Imponer al campesino una cifra poco realista incide directamente en su bolsillo, por muchos trucos que haga. Ramón, por ejemplo, tuvo que pagar hace poco 2.760 pesos, un castigo por los 276 litros que no estaba en condiciones de entregar.
También Ramón sospecha que a la "trampa" no le queda mucho. "Todos los que incumplieron, que son muchos, están a la expectativa de lo que va a pasar en los próximos meses
Desde Camajuaní, Bruno cuenta que el asunto de determinar el plan de producción ha tomado matices muy serios, hasta llegar a la protesta contra los funcionarios. "En las cooperativas de Remedios la gente se reviró", cuenta. "Los inspectores tuvieron que ir a las fincas y meter la mano en el trasero de las vacas, para saber cuál estaba cargada y cuál no". La protesta dio resultado: tuvieron que diseñar el plan a partir de esa comprobación.
"Por suerte nosotros cumplimos", asegura Bruno señalando a Rubén, uno de sus vecinos de finca. "Todas las vacas parieron".
También Ramón sospecha que a la "trampa" no le queda mucho. "Todos los que incumplieron, que son muchos, están a la expectativa de lo que va a pasar en los próximos meses. Unos dicen que van a decomisar el ganado, otros que el faltante lo van a cobrar más caro. Pero al final, de momento, solo son rumores, bolas que se dicen entre los propios guajiros", se tranquiliza.
La obsesión del Estado por controlar el ganado mayor, su crianza, producción y sacrificio, ha llevado a que algunos campesinos jóvenes de la zona, como Javier, renuncien al negocio vacuno. "Me faltaron 346 litros para un total de 2.300", afirma a este diario. "Mis vacas estaban viejas y este año no parieron, así que las vendí".

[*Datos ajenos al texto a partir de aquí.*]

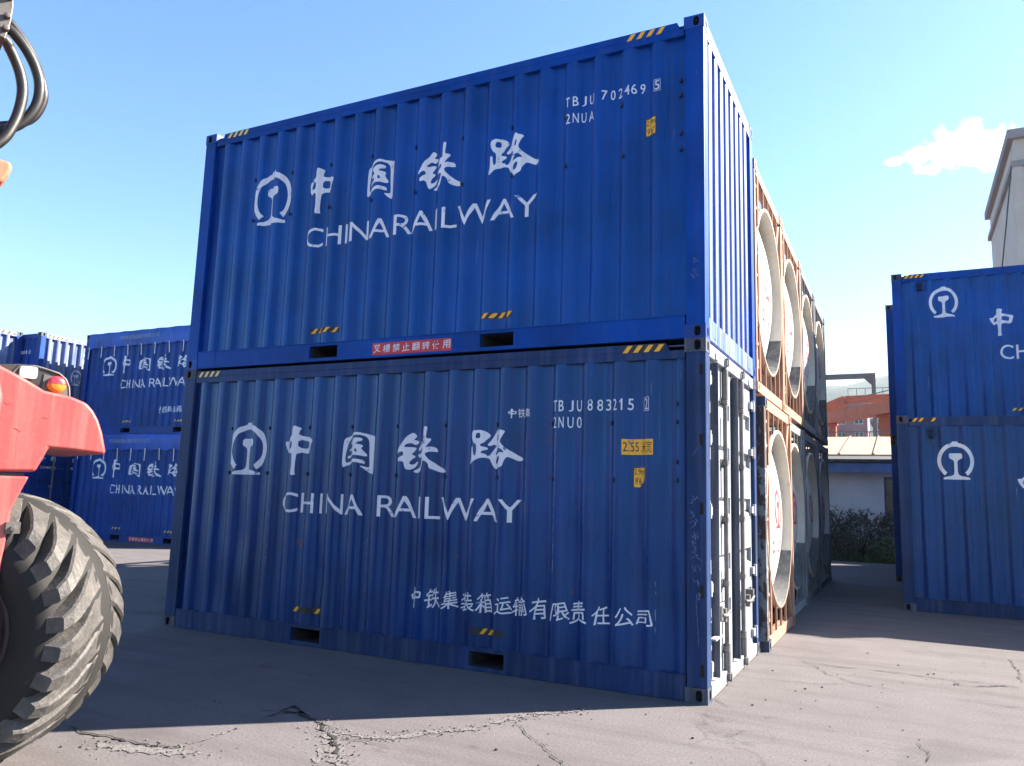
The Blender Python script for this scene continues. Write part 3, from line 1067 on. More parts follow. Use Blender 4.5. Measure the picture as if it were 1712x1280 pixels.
deep = [([(-2.69, -1.94), (-2.6, -1.85), (-2.6, -1.7), (-2.36, -1.84), (-2.19, -1.91), (-2.08, -1.97), (-1.98, -1.98)], .016),
        ([(-2.57, -2.03), (-2.55, -1.9), (-2.45, -1.83), (-2.36, -1.84)], .014),
        ([(-2.19, -1.91), (-2.0, -2.06), (-1.86, -2.16), (-1.76, -2.27), (-1.59, -2.44)], .013),
        ([(-1.83, -2.14), (-1.62, -2.12), (-1.46, -2.1)], .004),
        ([(-1.04, -1.23), (-.87, -1.4), (-.74, -1.54), (-.6, -1.68), (-.44, -1.82), (-.3, -2.0)], .005),
        ([(-.01, .24), (.19, -.04)], .003),
        ([(-3.55, -2.83), (-3.24, -2.87), (-2.99, -2.86), (-2.64, -2.82), (-2.53, -2.78)], .010),
        ([(.38, 2.26), (.76, 2.16), (1.16, 2.17), (1.6, 2.17), (2.0, 2.18), (2.28, 2.05)], .007),
        ([(.44, 2.24), (.68, 1.82), (.93, 1.47), (1.16, 1.46), (1.38, 1.38)], .006),
        ([(.37, 1.17), (.58, 1.27), (.73, 1.27), (.92, 1.38)], .004),
        ([(1.76, 2.11), (1.78, 1.96), (1.96, 2.01), (2.14, 2.15), (2.28, 2.17)], .010),
        ([(1.92, 1.31), (2.08, 1.32), (2.2, 1.37)], .005),
        ([(2.35, 3.68), (2.33, 2.76), (2.32, 2.4)], .007),
        ([(1.42, -.18), (1.47, -.37), (1.5, -.63)], .004)]
seams = [([(-2.19, -1.91), (-1.9, -2.14), (-1.76, -2.27), (-1.59, -2.44), (-1.4, -2.7)], .045),
         ([(-1.97, -2.05), (-1.76, -2.05), (-1.57, -1.95), (-1.44, -1.71), (-1.26, -1.54), (-1.21, -1.36), (-1.11, -1.14), (-.98, -.89), (-.8, -.68)], .030),
         ([(-2.53, -2.31), (-2.53, -2.37), (-2.55, -2.64), (-2.56, -2.79), (-2.64, -2.82)], .010),
         ([(-1.9, -2.14), (-1.77, -2.36), (-1.65, -2.59)], .02),
         ([(-3.0, -2.98), (-2.75, -2.95), (-2.5, -2.83), (-2.35, -2.78)], .05)]
gb = MB()
crumb_pts = []
for pts, w in seams:
    crumb_pts += [(p, w) for p in ribbon(gb, pts, w, .004)]
tag(gb.build('crumbled_seams', M['crumble']), 'crumbling pale seams in the concrete yard', 'ground', kind='structure')
gb = MB()
for pts, w in deep:
    ribbon(gb, pts, w, .008)
tag(gb.build('ground_cracks', M['crack']), 'dark open cracks in the concrete yard', 'ground', kind='structure')
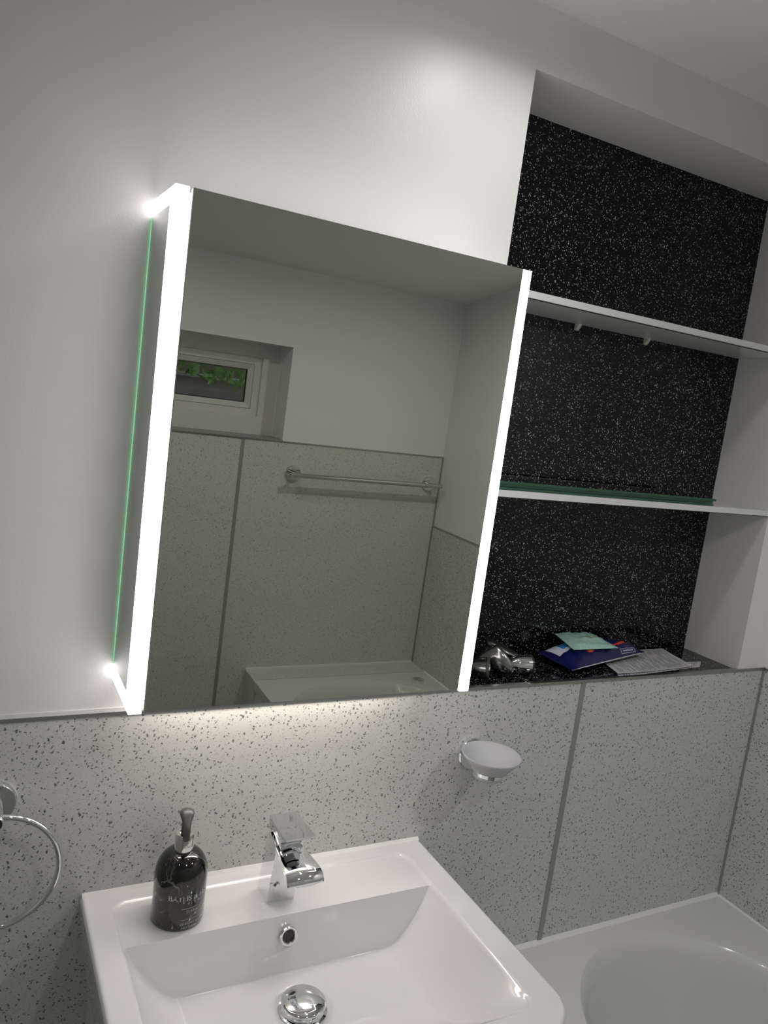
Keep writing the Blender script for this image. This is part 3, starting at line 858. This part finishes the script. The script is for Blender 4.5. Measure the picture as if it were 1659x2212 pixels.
cur = over(nt, cur, rect(nt, u, v, .66, .86, .045, .135), (.55, .58, .65)); cur = over(nt, cur, rect(nt, u, v, .665, .855, .053, .127), (.01, .015, .08))
cur = over(nt, cur, rect(nt, u, v, .69, .83, .078, .100), (.45, .55, .62))
cur = over(nt, cur, mathn(nt, 'LESS_THAN', v, .010), (.6, .62, .68))
nt.links.new(cur, b.inputs['Base Color']); b.inputs['Roughness'].default_value = .25
nq = [(.784, .028), (1.044, .088), (1.020, .138), (.768, .122)]
bm = B(); pillow(bm, nq, SL + .0012, .037, 70, 44, 4.5, 3.6, .0034, 3.1, lift=(-.003, .004, .004, .004))
o = obj('wipes_packet', bm, mt, ang=60)
o['label'] = 'navy blue wipes packet with orange swoosh lying on the black niche sill'; o['category'] = 'packet'
# mint packet on top
mt, nt, b = new_mat('mint_film')
u, v = uv_node(nt)
tcn = nt.nodes.new('ShaderNodeTexCoord')
wv = nt.nodes.new('ShaderNodeTexNoise'); wv.inputs['Scale'].default_value = 60; wv.inputs['Distortion'].default_value = 2.5
nt.links.new(tcn.outputs['Object'], wv.inputs['Vector'])
ln = band(nt, wv.outputs['Fac'], .49, .515)
cur = over(nt, (.40, .64, .56), ln, (.24, .50, .45))
nt.links.new(cur, b.inputs['Base Color']); b.inputs['Roughness'].default_value = .3
mq = [(.812, .062), (.930, .058), (.928, .138), (.826, .140)]
mint = thing('mint_packet', (.87, .1, SL + .033), 'pale mint green foil packet lying on top of the navy packet', 'packet')
bm = B(); pillow(bm, mq, SL + .0355, .0125, 44, 36, 5, 5, .0024, 9.4, lift=(.000, .001, .006, .008))
obj('film', bm, mt, mint, ang=60)
bm = B()
rg = random.Random(5)
for k in range(60):
    t = 2 * pi * k / 60
    r_ = 1 + .12 * cos(5 * t)
    for q in (0.0105, .006):
        cx_ = .886 + q * r_ * cos(t); cy_ = .098 + q * .8 * r_ * sin(t)
        lathe(bm, [(0, -.0003), (.0008, 0), (0, .0006)], (cx_, cy_, SL + .0355 + .0165), (rg.uniform(-.5, .5), rg.uniform(-.5, .5), 1), 5, False)
obj('foil_emblem', bm, simple('gold_foil_beads', (.75, .68, .45), rough=.15, metal=1), mint, smooth=False, label='small silvery gold emblem')

# leaflets
def paper_mat(name, seed):
    mt, nt, b = new_mat(name); u, v = uv_node(nt)
    cm = nt.nodes.new('ShaderNodeCombineXYZ')
    nt.links.new(mathn(nt, 'MULTIPLY', u, 46.), cm.inputs[0]); nt.links.new(mathn(nt, 'MULTIPLY', v, 4.), cm.inputs[1])
    cm.inputs[2].default_value = seed
    nz = nt.nodes.new('ShaderNodeTexNoise'); nz.inputs['Scale'].default_value = 1; nz.inputs['Detail'].default_value = 1
    nt.links.new(cm.outputs[0], nz.inputs['Vector'])
    fr = mathn(nt, 'FRACT', mathn(nt, 'MULTIPLY', u, 34.))
    line = mathn(nt, 'MULTIPLY', mathn(nt, 'LESS_THAN', fr, .5), mathn(nt, 'GREATER_THAN', nz.outputs['Fac'], .46))
    line = mathn(nt, 'MULTIPLY', line, rect(nt, u, v, .05, .95, .06, .94))
    cur = over(nt, (.58, .57, .59), line, (.24, .24, .26))
    cur = over(nt, cur, rect(nt, u, v, .10, .22, .55, .9), (.30, .30, .32))
    nt.links.new(cur, b.inputs['Base Color']); b.inputs['Roughness'].default_value = .55
    return mt
def sheet(name, q, z, mat, label, curl=(0, 0, 0, 0), group=None):
    bm = B(); uvl = bm.loops.layers.uv.new('UVMap'); nu, nv = 24, 12; g = {}
    for s in (0, 1):
        for i in range(nu + 1):
            for j in range(nv + 1):
                u, v = i / nu, j / nv
                x = (q[0][0] * (1 - u) + q[1][0] * u) * (1 - v) + (q[3][0] * (1 - u) + q[2][0] * u) * v
                y = (q[0][1] * (1 - u) + q[1][1] * u) * (1 - v) + (q[3][1] * (1 - u) + q[2][1] * u) * v
                c_ = curl[0] * max(0, 1 - 2 * u) ** 2 * (1 - v) + curl[1] * max(0, 2 * u - 1) ** 2 * (1 - v) + curl[2] * max(0, 2 * u - 1) ** 2 * v + curl[3] * max(0, 1 - 2 * u) ** 2 * v
                g[s, i, j] = bm.verts.new((x, y, z + c_ + .0005 + .0005 * noise.noise(Vector((x * 30, y * 30, z * 900))) - s * .0003))
    for i in range(nu):
        for j in range(nv):
            for s in (0, 1):
                ids = [(i, j), (i + 1, j), (i + 1, j + 1), (i, j + 1)]
                if s: ids = ids[::-1]
                f = bm.faces.new([g[(s,) + k] for k in ids])
                for l, k in zip(f.loops, ids): l[uvl].uv = (k[0] / nu, k[1] / nv)
    o = obj(name, bm, mat, ang=60, recalc=False)
    o['label'] = label; o['category'] = 'paper'
    if group: o['group'] = group
    return o
sheet('printed_leaflet', [(.888, .005), (1.150, .031), (1.188, .060), (.930, .070)], SL, paper_mat('under_leaflet_print', 5.), 'lower printed leaflet, its edges showing from under the other sheet on the niche sill', group='leaflets on the niche sill')
sheet('printed_leaflet', [(.893, .014), (1.128, .030), (1.155, .142), (.940, .143)], SL + .0016, paper_mat('leaflet_print', 1.), 'upper printed leaflet with grey text, right of the navy packet on the niche sill', curl=(.002, .001, .001, 0), group='leaflets on the niche sill')

# chrome fittings (loose tap handles) left on the sill
def tap_handle(loc, label):
    return thing('loose_tap_handle', loc, label, 'handle', 'loose chrome handles on the niche sill')
# A: domed, with dark oval pad, partly behind the light strip
t = tap_handle((.578, .05, SL), 'loose chrome handle with a dark oval pad, nearest the mirror cabinet on the black sill')
ax = Vector((.72, -.62, .10)).normalized()
bm = B(); lathe(bm, [(0, -.030), (.008, -.028), (.013, -.020), (.0165, -.008), (.0185, .004), (.0188, .008), (.0165, .0095)], (.5845, .0480, SL + .0195), ax, 36, False, sx=1.15, sy=1.0)
h = obj('shell', bm, CHROME_WORN, t)
bm = B(); lathe(bm, [(.0183, .0090), (.0185, .0115), (.0172, .0128), (0, .0130)], (.5845, .0480, SL + .0195), ax, 36, False, sx=1.15, sy=1.0)
obj('oval_pad', bm, simple('dark_grey_rubber', (.07, .07, .068), rough=.45), h)
bm = B(); lathe(bm, [(.0095, .008), (.0085, .015), (.0055, .019), (0, .0202)], (.5775, .0455, SL + .0200), ax, 28, False, sx=1.2)
obj('boss', bm, CHROME, h)
# B: lumpy lever with a screw
t = tap_handle((.632, .07, SL), 'loose chrome handle with a small round screw, before the wing-shaped one')
bm = B()
tube(bm, [(.596, .082, SL + .0215), (.604, .080, SL + .0230), (.613, .076, SL + .0235), (.625, .067, SL + .0225), (.636, .056, SL + .0200), (.645, .047, SL + .0170), (.650, .043, SL + .0158), (.6515, .0418, SL + .0156)],
     [.004, .0095, .0130, .0162, .0172, .0145, .0100, .0040], 28)
for vtx in bm.verts:
    vtx.co.z = SL + .0005 + (vtx.co.z - SL) * (1.0 + .45 * math.exp(-((vtx.co.x - .622) / .014) ** 2)) if vtx.co.z > SL + .02 else max(vtx.co.z, SL + .0003)
h = obj('shell', bm, CHROME_WORN, t, ang=70)
bm = B(); lathe(bm, [(0, 0), (.0040, 0), (.0044, .0018), (.0036, .0028), (0, .0026)], (.6432, .0372, SL + .0150), (.25, -.93, .12), 24, False)
obj('screw', bm, CHROME, h)
# C: wing-shaped lever behind
t = tap_handle((.672, .10, SL), 'wing-shaped loose chrome handle leaning at the back of the group on the sill')
bm = B(); rings = []
for (x, y, zt, w) in [(.634, .112, .0430, .0040), (.642, .107, .0455, .0120), (.654, .099, .0440, .0170), (.667, .092, .0390, .0175), (.679, .086, .0320, .0130), (.690, .082, .0260, .0040)]:
    rings.append([bm.verts.new((x + .1 * dx, y + dx, SL + zt + dz)) for dx, dz in [(w * cos(a), .006 * sin(a) - .25 * w * (1 - cos(a))) for a in [2 * pi * k / 20 for k in range(20)]]])
for a, c2 in zip(rings, rings[1:]):
    for k in range(20): bm.faces.new((a[k], a[(k + 1) % 20], c2[(k + 1) % 20], c2[k]))
bm.faces.new(rings[0]); bm.faces.new(rings[-1][::-1])
h = obj('wing', bm, CHROME_WORN, t, ang=60)
bm = B(); tube(bm, [(.662, .094, SL + .001), (.660, .094, SL + .020), (.658, .095, SL + .0385)], [.011, .0095, .007], 24)
obj('stem', bm, BLACKP, h)
# D: half-barrel with black rim
t = tap_handle((.69, .05, SL), 'barrel-shaped loose chrome handle with a black rim, rightmost of the chrome group')
ax = Vector((.96, -.25, .02)).normalized()
bm = B(); lathe(bm, [(0, -.001), (.006, 0), (.0085, .003), (.0105, .008), (.0150, .016), (.0172, .026), (.0180, .036), (.0180, .0465)], (.6480, .0600, SL + .0190), ax, 40, False)
h = obj('shell', bm, CHROME, t)
bm = B(); lathe(bm, [(.0180, .0464), (.0188, .0470), (.0188, .0495), (.0175, .0505), (0, .0505)], (.6480, .0600, SL + .0190), ax, 40, False)
obj('rim', bm, BLACKP, h)

# ================================================================== CEILING SPOTLIGHTS
for i, (x, y) in enumerate(SPOTS):
    z = ceil_z(y)
    lab = ['recessed ceiling spotlight above the basin', 'recessed ceiling spotlight in front of the small window',
           'unseen ceiling spotlight added over the bath to brighten the right side', 'recessed ceiling spotlight at the left of the room, out of the frame'][i]
    s = thing('ceiling_spotlight', (x, y, z), lab, 'light', 'recessed ceiling spotlights')
    bm = B(); lathe(bm, [(.030, .002), (.030, -.004), (.040, -.005), (.044, -.001), (.044, .002)], (x, y, z), (0, 0, 1), 40, False)
    obj('bezel', bm, CHROME, s)
    bm = B(); lathe(bm, [(.030, -.001), (0, -.001)], (x, y, z), (0, 0, 1), 32, False); obj('lens', bm, LENS, s)
    ld = bpy.data.lights.new('spotlight_lamp', 'AREA'); ld.shape = 'DISK'; ld.size = .055; ld.energy = SPOT_W[i]
    ld.color = (1.0, .98, .94); ld.spread = radians(160)
    lo = bpy.data.objects.new('lamp', ld); C.objects.link(lo); lo.location = (0, 0, -.012); lo.parent = s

Con el dinero obtenido, compró varios chivos, carneros y cabras, pues el Gobierno no le presta tanta atención al ganado ovino y suaviza los controles. Aunque la norma permite tener 65 animales por cada hectárea de terreno, Javier solo puede permitirse, de momento, un rebaño de 32 ejemplares.
El joven guajiro está feliz porque se ha librado de la presión permanente de los burócratas y, aunque "la leche y el queso de cabra tienen menos demanda que los de vaca, la carne de carnero se vende muy bien".